An experiment with client-server apps on Apple tvOS

An experiment with client-server apps on Apple tvOS

I've spent a little time digging into the SDK for the new Apple TV - tvOS - specifically using the client-server app architecture.

In about an hour I got a local Node.js server running to serve templates and JavaScript files to a native tvOS app...

Yes, client-server apps in tvOS is heavily based on web technologies. The native app is pretty much just a thin shell.

You can make it check if your server is responding, persist login tokens etc. but the basic concept is that you serve the main application state machine, and load documents remotely from your server!

It's quite refreshing to just point it at a URL, and be able to control everything from there.

Instead of HTML, there's a new XML based template language called TVML, where you declaratively build your markup - just like you'd expect from any kind of web page.

The app doesn't do anything :) - but looks like this:
tvOS Rating Template

The remote is actually quite cool. You hold down the Option/Alt key and hover the touch area to simulate swipes. Works very well, and app icons on the home screen produce a nice parallax effect when "hovering".

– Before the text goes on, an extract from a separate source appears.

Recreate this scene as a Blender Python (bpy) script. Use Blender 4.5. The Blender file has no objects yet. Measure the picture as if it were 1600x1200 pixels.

The code is available on Github  💻

TV networks

I hope TV networks will jump on this train and get going as fast as possible. Personally I hope to replace my cable subscription with on-demand services, but to be able to follow the english Premier League, there's still some work to do.

Sky Sports already have daily, weekly and monthly passes that I can access using services such as Unlocator - now they just need to make it available on the Apple TV.

In a perfect world, the football clubs would ditch the TV networks and provide their own services to distribute the games directly to consumers in a variety of ways. But that probably won't happen for another 10 years.